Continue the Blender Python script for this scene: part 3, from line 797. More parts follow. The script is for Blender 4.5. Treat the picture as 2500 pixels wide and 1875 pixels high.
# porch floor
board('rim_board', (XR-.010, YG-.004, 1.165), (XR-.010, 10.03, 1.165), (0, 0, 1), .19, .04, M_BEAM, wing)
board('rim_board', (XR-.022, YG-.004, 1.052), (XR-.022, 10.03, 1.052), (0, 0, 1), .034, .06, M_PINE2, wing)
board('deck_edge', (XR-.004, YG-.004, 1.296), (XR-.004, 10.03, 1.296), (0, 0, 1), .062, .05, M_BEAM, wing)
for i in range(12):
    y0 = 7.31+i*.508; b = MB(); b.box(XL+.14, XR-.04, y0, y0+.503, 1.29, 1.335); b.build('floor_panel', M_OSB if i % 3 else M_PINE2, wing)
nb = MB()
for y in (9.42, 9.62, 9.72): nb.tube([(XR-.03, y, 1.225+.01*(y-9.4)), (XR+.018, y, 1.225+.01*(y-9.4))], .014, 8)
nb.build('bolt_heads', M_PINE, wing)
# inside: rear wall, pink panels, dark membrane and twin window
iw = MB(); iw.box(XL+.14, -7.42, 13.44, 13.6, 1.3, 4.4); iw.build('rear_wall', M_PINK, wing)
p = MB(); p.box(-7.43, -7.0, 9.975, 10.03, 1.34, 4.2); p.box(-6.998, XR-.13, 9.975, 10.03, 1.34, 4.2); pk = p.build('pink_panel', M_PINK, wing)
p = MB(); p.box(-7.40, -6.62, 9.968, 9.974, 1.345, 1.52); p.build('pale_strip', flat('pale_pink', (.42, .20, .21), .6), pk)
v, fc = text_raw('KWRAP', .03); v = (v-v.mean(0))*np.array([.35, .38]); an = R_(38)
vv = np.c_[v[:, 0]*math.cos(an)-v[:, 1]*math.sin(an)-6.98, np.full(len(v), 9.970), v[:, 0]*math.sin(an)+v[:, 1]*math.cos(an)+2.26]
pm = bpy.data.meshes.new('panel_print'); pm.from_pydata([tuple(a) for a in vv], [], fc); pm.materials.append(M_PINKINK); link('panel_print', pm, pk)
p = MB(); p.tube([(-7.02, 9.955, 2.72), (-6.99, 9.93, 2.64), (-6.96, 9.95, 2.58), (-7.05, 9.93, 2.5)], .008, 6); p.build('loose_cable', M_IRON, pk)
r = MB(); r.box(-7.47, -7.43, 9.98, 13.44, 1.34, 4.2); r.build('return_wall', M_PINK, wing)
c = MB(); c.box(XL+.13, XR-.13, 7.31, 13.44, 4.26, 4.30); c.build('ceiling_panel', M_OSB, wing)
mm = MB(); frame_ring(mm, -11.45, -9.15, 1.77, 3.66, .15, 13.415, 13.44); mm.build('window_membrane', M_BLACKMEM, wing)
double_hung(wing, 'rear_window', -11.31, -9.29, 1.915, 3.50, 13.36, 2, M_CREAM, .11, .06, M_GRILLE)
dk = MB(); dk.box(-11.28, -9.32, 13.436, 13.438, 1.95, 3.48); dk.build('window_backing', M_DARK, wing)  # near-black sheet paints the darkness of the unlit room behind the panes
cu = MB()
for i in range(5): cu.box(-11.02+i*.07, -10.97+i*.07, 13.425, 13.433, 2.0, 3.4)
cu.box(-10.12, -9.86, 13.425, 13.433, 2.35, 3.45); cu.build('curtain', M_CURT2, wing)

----

Transcribe the whole listing exactly.

Continue the Blender Python script for this scene: part 3, from line 797. More parts follow. The script is for Blender 4.5. Treat the picture as 2500 pixels wide and 1875 pixels high.
# porch floor
board('rim_board', (XR-.010, YG-.004, 1.165), (XR-.010, 10.03, 1.165), (0, 0, 1), .19, .04, M_BEAM, wing)
board('rim_board', (XR-.022, YG-.004, 1.052), (XR-.022, 10.03, 1.052), (0, 0, 1), .034, .06, M_PINE2, wing)
board('deck_edge', (XR-.004, YG-.004, 1.296), (XR-.004, 10.03, 1.296), (0, 0, 1), .062, .05, M_BEAM, wing)
for i in range(12):
    y0 = 7.31+i*.508; b = MB(); b.box(XL+.14, XR-.04, y0, y0+.503, 1.29, 1.335); b.build('floor_panel', M_OSB if i % 3 else M_PINE2, wing)
nb = MB()
for y in (9.42, 9.62, 9.72): nb.tube([(XR-.03, y, 1.225+.01*(y-9.4)), (XR+.018, y, 1.225+.01*(y-9.4))], .014, 8)
nb.build('bolt_heads', M_PINE, wing)
# inside: rear wall, pink panels, dark membrane and twin window
iw = MB(); iw.box(XL+.14, -7.42, 13.44, 13.6, 1.3, 4.4); iw.build('rear_wall', M_PINK, wing)
p = MB(); p.box(-7.43, -7.0, 9.975, 10.03, 1.34, 4.2); p.box(-6.998, XR-.13, 9.975, 10.03, 1.34, 4.2); pk = p.build('pink_panel', M_PINK, wing)
p = MB(); p.box(-7.40, -6.62, 9.968, 9.974, 1.345, 1.52); p.build('pale_strip', flat('pale_pink', (.42, .20, .21), .6), pk)
v, fc = text_raw('KWRAP', .03); v = (v-v.mean(0))*np.array([.35, .38]); an = R_(38)
vv = np.c_[v[:, 0]*math.cos(an)-v[:, 1]*math.sin(an)-6.98, np.full(len(v), 9.970), v[:, 0]*math.sin(an)+v[:, 1]*math.cos(an)+2.26]
pm = bpy.data.meshes.new('panel_print'); pm.from_pydata([tuple(a) for a in vv], [], fc); pm.materials.append(M_PINKINK); link('panel_print', pm, pk)
p = MB(); p.tube([(-7.02, 9.955, 2.72), (-6.99, 9.93, 2.64), (-6.96, 9.95, 2.58), (-7.05, 9.93, 2.5)], .008, 6); p.build('loose_cable', M_IRON, pk)
r = MB(); r.box(-7.47, -7.43, 9.98, 13.44, 1.34, 4.2); r.build('return_wall', M_PINK, wing)
c = MB(); c.box(XL+.13, XR-.13, 7.31, 13.44, 4.26, 4.30); c.build('ceiling_panel', M_OSB, wing)
mm = MB(); frame_ring(mm, -11.45, -9.15, 1.77, 3.66, .15, 13.415, 13.44); mm.build('window_membrane', M_BLACKMEM, wing)
double_hung(wing, 'rear_window', -11.31, -9.29, 1.915, 3.50, 13.36, 2, M_CREAM, .11, .06, M_GRILLE)
dk = MB(); dk.box(-11.28, -9.32, 13.436, 13.438, 1.95, 3.48); dk.build('window_backing', M_DARK, wing)  # near-black sheet paints the darkness of the unlit room behind the panes
cu = MB()
for i in range(5): cu.box(-11.02+i*.07, -10.97+i*.07, 13.425, 13.433, 2.0, 3.4)
cu.box(-10.12, -9.86, 13.425, 13.433, 2.35, 3.45); cu.build('curtain', M_CURT2, wing)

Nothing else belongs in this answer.